§ TASK DIRECTIONS
Repeat each line exactly as it is written.
═══ RAW DATA ═══
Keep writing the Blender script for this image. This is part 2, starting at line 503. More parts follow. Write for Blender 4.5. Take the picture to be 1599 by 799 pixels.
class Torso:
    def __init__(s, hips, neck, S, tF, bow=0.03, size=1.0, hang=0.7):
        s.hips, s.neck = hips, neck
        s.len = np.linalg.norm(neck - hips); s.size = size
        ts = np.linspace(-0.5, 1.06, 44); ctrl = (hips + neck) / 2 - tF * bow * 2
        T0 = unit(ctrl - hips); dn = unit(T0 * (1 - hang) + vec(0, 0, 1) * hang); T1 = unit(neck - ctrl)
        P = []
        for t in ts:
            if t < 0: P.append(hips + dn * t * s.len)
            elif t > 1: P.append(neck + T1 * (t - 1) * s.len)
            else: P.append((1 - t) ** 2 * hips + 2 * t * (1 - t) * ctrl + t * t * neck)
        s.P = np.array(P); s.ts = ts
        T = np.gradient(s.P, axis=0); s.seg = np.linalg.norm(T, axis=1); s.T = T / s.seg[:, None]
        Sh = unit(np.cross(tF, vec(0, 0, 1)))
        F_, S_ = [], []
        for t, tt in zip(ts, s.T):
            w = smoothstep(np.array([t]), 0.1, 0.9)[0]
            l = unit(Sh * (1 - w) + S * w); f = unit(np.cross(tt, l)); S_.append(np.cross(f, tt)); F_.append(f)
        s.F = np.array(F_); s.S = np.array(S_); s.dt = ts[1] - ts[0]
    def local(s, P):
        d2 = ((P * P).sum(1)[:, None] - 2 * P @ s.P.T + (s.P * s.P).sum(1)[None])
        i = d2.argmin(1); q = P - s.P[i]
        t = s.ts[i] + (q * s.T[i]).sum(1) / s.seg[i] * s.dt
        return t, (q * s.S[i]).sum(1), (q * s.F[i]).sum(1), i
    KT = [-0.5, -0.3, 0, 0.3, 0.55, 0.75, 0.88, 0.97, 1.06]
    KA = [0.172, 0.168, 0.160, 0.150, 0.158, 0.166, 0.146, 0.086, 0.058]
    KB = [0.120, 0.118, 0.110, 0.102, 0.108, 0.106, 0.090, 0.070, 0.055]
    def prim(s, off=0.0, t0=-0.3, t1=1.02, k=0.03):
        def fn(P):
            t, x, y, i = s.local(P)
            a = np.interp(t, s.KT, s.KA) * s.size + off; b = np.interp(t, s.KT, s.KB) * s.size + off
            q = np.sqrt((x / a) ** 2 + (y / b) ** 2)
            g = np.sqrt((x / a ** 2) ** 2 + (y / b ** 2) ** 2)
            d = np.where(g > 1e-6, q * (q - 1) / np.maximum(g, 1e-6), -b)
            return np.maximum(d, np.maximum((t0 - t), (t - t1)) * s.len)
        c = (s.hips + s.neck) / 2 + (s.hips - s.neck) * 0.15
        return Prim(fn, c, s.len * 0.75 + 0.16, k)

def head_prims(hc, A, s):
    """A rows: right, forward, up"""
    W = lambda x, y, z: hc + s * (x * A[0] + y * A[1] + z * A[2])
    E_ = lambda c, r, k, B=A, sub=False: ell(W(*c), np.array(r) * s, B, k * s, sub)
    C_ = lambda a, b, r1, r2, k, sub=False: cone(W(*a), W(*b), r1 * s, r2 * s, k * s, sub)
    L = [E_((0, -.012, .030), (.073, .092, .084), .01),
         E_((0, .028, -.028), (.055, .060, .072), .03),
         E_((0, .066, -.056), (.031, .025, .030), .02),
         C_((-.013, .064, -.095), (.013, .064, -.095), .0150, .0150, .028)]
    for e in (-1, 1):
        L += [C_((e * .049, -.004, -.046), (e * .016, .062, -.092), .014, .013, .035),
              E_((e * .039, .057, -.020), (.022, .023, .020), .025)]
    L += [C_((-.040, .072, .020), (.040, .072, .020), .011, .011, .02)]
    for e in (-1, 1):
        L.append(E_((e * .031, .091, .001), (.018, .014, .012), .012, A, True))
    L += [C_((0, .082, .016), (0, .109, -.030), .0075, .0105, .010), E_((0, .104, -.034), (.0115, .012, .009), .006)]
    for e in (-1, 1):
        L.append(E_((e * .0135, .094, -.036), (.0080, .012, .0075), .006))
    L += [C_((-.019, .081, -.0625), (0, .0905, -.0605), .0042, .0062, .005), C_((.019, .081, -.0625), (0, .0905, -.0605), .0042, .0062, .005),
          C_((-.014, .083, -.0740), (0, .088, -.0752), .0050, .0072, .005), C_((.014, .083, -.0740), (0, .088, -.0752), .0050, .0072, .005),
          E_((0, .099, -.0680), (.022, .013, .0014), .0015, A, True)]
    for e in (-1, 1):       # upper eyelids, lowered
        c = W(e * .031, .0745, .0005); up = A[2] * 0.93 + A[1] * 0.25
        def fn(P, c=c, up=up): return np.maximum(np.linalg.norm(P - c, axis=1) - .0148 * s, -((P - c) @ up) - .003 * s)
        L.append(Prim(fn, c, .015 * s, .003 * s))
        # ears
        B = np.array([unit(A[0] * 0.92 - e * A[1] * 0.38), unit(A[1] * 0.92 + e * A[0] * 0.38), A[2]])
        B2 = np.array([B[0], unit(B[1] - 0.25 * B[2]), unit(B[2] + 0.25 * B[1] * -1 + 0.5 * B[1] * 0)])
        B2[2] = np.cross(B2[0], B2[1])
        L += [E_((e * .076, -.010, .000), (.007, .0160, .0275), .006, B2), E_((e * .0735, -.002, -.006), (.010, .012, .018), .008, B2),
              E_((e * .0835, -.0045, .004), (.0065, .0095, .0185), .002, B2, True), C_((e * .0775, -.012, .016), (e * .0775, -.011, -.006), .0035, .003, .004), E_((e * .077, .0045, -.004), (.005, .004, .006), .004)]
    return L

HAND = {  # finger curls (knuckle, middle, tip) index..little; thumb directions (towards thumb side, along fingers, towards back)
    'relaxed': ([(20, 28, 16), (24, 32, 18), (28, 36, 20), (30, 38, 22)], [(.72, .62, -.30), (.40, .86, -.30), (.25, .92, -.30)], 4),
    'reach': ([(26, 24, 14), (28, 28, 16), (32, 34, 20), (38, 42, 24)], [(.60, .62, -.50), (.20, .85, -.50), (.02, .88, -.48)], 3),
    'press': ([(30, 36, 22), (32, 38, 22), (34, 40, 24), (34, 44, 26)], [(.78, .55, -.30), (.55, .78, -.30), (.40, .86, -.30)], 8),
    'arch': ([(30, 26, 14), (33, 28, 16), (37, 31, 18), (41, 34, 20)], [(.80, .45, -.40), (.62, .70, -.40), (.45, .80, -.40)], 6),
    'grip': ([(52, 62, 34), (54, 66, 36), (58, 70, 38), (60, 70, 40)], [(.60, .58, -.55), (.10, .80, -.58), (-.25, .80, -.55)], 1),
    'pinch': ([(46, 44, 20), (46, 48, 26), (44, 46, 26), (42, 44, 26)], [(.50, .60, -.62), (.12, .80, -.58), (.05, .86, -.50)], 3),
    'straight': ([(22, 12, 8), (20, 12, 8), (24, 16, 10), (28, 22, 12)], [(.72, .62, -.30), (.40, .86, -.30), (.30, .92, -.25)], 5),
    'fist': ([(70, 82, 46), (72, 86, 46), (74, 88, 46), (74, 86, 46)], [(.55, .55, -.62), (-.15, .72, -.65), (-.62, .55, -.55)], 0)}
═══
§ FULL OUTPUT
Keep writing the Blender script for this image. This is part 2, starting at line 503. More parts follow. Write for Blender 4.5. Take the picture to be 1599 by 799 pixels.
class Torso:
    def __init__(s, hips, neck, S, tF, bow=0.03, size=1.0, hang=0.7):
        s.hips, s.neck = hips, neck
        s.len = np.linalg.norm(neck - hips); s.size = size
        ts = np.linspace(-0.5, 1.06, 44); ctrl = (hips + neck) / 2 - tF * bow * 2
        T0 = unit(ctrl - hips); dn = unit(T0 * (1 - hang) + vec(0, 0, 1) * hang); T1 = unit(neck - ctrl)
        P = []
        for t in ts:
            if t < 0: P.append(hips + dn * t * s.len)
            elif t > 1: P.append(neck + T1 * (t - 1) * s.len)
            else: P.append((1 - t) ** 2 * hips + 2 * t * (1 - t) * ctrl + t * t * neck)
        s.P = np.array(P); s.ts = ts
        T = np.gradient(s.P, axis=0); s.seg = np.linalg.norm(T, axis=1); s.T = T / s.seg[:, None]
        Sh = unit(np.cross(tF, vec(0, 0, 1)))
        F_, S_ = [], []
        for t, tt in zip(ts, s.T):
            w = smoothstep(np.array([t]), 0.1, 0.9)[0]
            l = unit(Sh * (1 - w) + S * w); f = unit(np.cross(tt, l)); S_.append(np.cross(f, tt)); F_.append(f)
        s.F = np.array(F_); s.S = np.array(S_); s.dt = ts[1] - ts[0]
    def local(s, P):
        d2 = ((P * P).sum(1)[:, None] - 2 * P @ s.P.T + (s.P * s.P).sum(1)[None])
        i = d2.argmin(1); q = P - s.P[i]
        t = s.ts[i] + (q * s.T[i]).sum(1) / s.seg[i] * s.dt
        return t, (q * s.S[i]).sum(1), (q * s.F[i]).sum(1), i
    KT = [-0.5, -0.3, 0, 0.3, 0.55, 0.75, 0.88, 0.97, 1.06]
    KA = [0.172, 0.168, 0.160, 0.150, 0.158, 0.166, 0.146, 0.086, 0.058]
    KB = [0.120, 0.118, 0.110, 0.102, 0.108, 0.106, 0.090, 0.070, 0.055]
    def prim(s, off=0.0, t0=-0.3, t1=1.02, k=0.03):
        def fn(P):
            t, x, y, i = s.local(P)
            a = np.interp(t, s.KT, s.KA) * s.size + off; b = np.interp(t, s.KT, s.KB) * s.size + off
            q = np.sqrt((x / a) ** 2 + (y / b) ** 2)
            g = np.sqrt((x / a ** 2) ** 2 + (y / b ** 2) ** 2)
            d = np.where(g > 1e-6, q * (q - 1) / np.maximum(g, 1e-6), -b)
            return np.maximum(d, np.maximum((t0 - t), (t - t1)) * s.len)
        c = (s.hips + s.neck) / 2 + (s.hips - s.neck) * 0.15
        return Prim(fn, c, s.len * 0.75 + 0.16, k)

def head_prims(hc, A, s):
    """A rows: right, forward, up"""
    W = lambda x, y, z: hc + s * (x * A[0] + y * A[1] + z * A[2])
    E_ = lambda c, r, k, B=A, sub=False: ell(W(*c), np.array(r) * s, B, k * s, sub)
    C_ = lambda a, b, r1, r2, k, sub=False: cone(W(*a), W(*b), r1 * s, r2 * s, k * s, sub)
    L = [E_((0, -.012, .030), (.073, .092, .084), .01),
         E_((0, .028, -.028), (.055, .060, .072), .03),
         E_((0, .066, -.056), (.031, .025, .030), .02),
         C_((-.013, .064, -.095), (.013, .064, -.095), .0150, .0150, .028)]
    for e in (-1, 1):
        L += [C_((e * .049, -.004, -.046), (e * .016, .062, -.092), .014, .013, .035),
              E_((e * .039, .057, -.020), (.022, .023, .020), .025)]
    L += [C_((-.040, .072, .020), (.040, .072, .020), .011, .011, .02)]
    for e in (-1, 1):
        L.append(E_((e * .031, .091, .001), (.018, .014, .012), .012, A, True))
    L += [C_((0, .082, .016), (0, .109, -.030), .0075, .0105, .010), E_((0, .104, -.034), (.0115, .012, .009), .006)]
    for e in (-1, 1):
        L.append(E_((e * .0135, .094, -.036), (.0080, .012, .0075), .006))
    L += [C_((-.019, .081, -.0625), (0, .0905, -.0605), .0042, .0062, .005), C_((.019, .081, -.0625), (0, .0905, -.0605), .0042, .0062, .005),
          C_((-.014, .083, -.0740), (0, .088, -.0752), .0050, .0072, .005), C_((.014, .083, -.0740), (0, .088, -.0752), .0050, .0072, .005),
          E_((0, .099, -.0680), (.022, .013, .0014), .0015, A, True)]
    for e in (-1, 1):       # upper eyelids, lowered
        c = W(e * .031, .0745, .0005); up = A[2] * 0.93 + A[1] * 0.25
        def fn(P, c=c, up=up): return np.maximum(np.linalg.norm(P - c, axis=1) - .0148 * s, -((P - c) @ up) - .003 * s)
        L.append(Prim(fn, c, .015 * s, .003 * s))
        # ears
        B = np.array([unit(A[0] * 0.92 - e * A[1] * 0.38), unit(A[1] * 0.92 + e * A[0] * 0.38), A[2]])
        B2 = np.array([B[0], unit(B[1] - 0.25 * B[2]), unit(B[2] + 0.25 * B[1] * -1 + 0.5 * B[1] * 0)])
        B2[2] = np.cross(B2[0], B2[1])
        L += [E_((e * .076, -.010, .000), (.007, .0160, .0275), .006, B2), E_((e * .0735, -.002, -.006), (.010, .012, .018), .008, B2),
              E_((e * .0835, -.0045, .004), (.0065, .0095, .0185), .002, B2, True), C_((e * .0775, -.012, .016), (e * .0775, -.011, -.006), .0035, .003, .004), E_((e * .077, .0045, -.004), (.005, .004, .006), .004)]
    return L

HAND = {  # finger curls (knuckle, middle, tip) index..little; thumb directions (towards thumb side, along fingers, towards back)
    'relaxed': ([(20, 28, 16), (24, 32, 18), (28, 36, 20), (30, 38, 22)], [(.72, .62, -.30), (.40, .86, -.30), (.25, .92, -.30)], 4),
    'reach': ([(26, 24, 14), (28, 28, 16), (32, 34, 20), (38, 42, 24)], [(.60, .62, -.50), (.20, .85, -.50), (.02, .88, -.48)], 3),
    'press': ([(30, 36, 22), (32, 38, 22), (34, 40, 24), (34, 44, 26)], [(.78, .55, -.30), (.55, .78, -.30), (.40, .86, -.30)], 8),
    'arch': ([(30, 26, 14), (33, 28, 16), (37, 31, 18), (41, 34, 20)], [(.80, .45, -.40), (.62, .70, -.40), (.45, .80, -.40)], 6),
    'grip': ([(52, 62, 34), (54, 66, 36), (58, 70, 38), (60, 70, 40)], [(.60, .58, -.55), (.10, .80, -.58), (-.25, .80, -.55)], 1),
    'pinch': ([(46, 44, 20), (46, 48, 26), (44, 46, 26), (42, 44, 26)], [(.50, .60, -.62), (.12, .80, -.58), (.05, .86, -.50)], 3),
    'straight': ([(22, 12, 8), (20, 12, 8), (24, 16, 10), (28, 22, 12)], [(.72, .62, -.30), (.40, .86, -.30), (.30, .92, -.25)], 5),
    'fist': ([(70, 82, 46), (72, 86, 46), (74, 88, 46), (74, 86, 46)], [(.55, .55, -.62), (-.15, .72, -.65), (-.62, .55, -.55)], 0)}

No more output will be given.